Il libro che ricavò da quella esperienza, In Patagonia, non è tanto un libro di viaggi quanto un libro simbolico sull’irrequietezza e sull’esilio. Ebbe un successo formidabile e conquistò il pubblico, imponendosi all’attenzione della critica. «Fortemente commosso», si disse lo scrittore francese e «console della Patagonia in Francia» Jean Raspail.
Completamente diverso fu, invece, il secondo libro che scrisse, Sulla collina nera. Lo scrisse perché «venire definito uno scrittore di viaggi mi ha sempre irritato.
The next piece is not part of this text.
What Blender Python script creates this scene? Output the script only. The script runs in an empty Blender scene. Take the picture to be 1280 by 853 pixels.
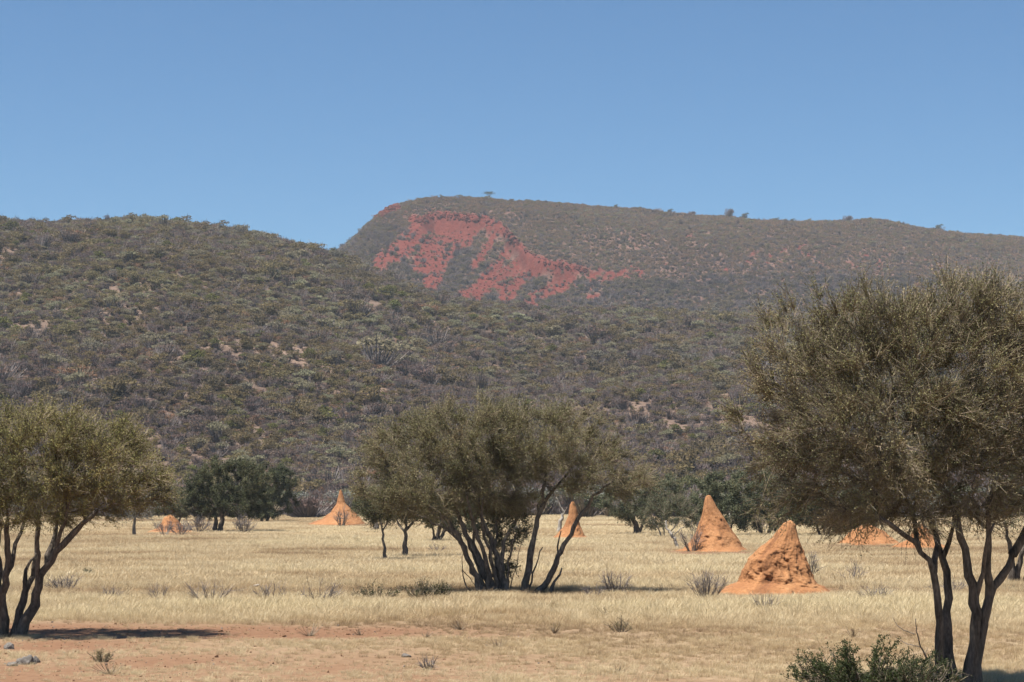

Per questo ho scritto qualcosa su due personaggi che non si sono mai mossi da casa» e perché era consapevole che «nessun uomo può vagabondare senza una base. Bisogna avere una sorta di cerchio magico a cui si appartiene. Non è necessariamente il posto in cui si è nati o in cui si è stati allevati. E’ un posto con cui ci si identifica».
Il viaggio per Chatwin era piuttosto lo strumento per ritrovare la radice del proprio essere, la risposta al disagio esistenziale provocato dalla moderna civilizzazione di massa. Per Bruce quel luogo, «il centro emotivo della mia vita», era senz’altro il Galles celtico dove aveva ambientato Sulla collina nera, dove resistevano forti quelle tradizioni e quei valori in cui non ha mai smesso di credere. Sino alla fine, provocata dall’AIDS e non da quel «rarissimo fungo del midollo osseo», dietro il quale ha vezzosamente nascosto, finché ha potuto, la verità sul terribile male che l’aveva colpito.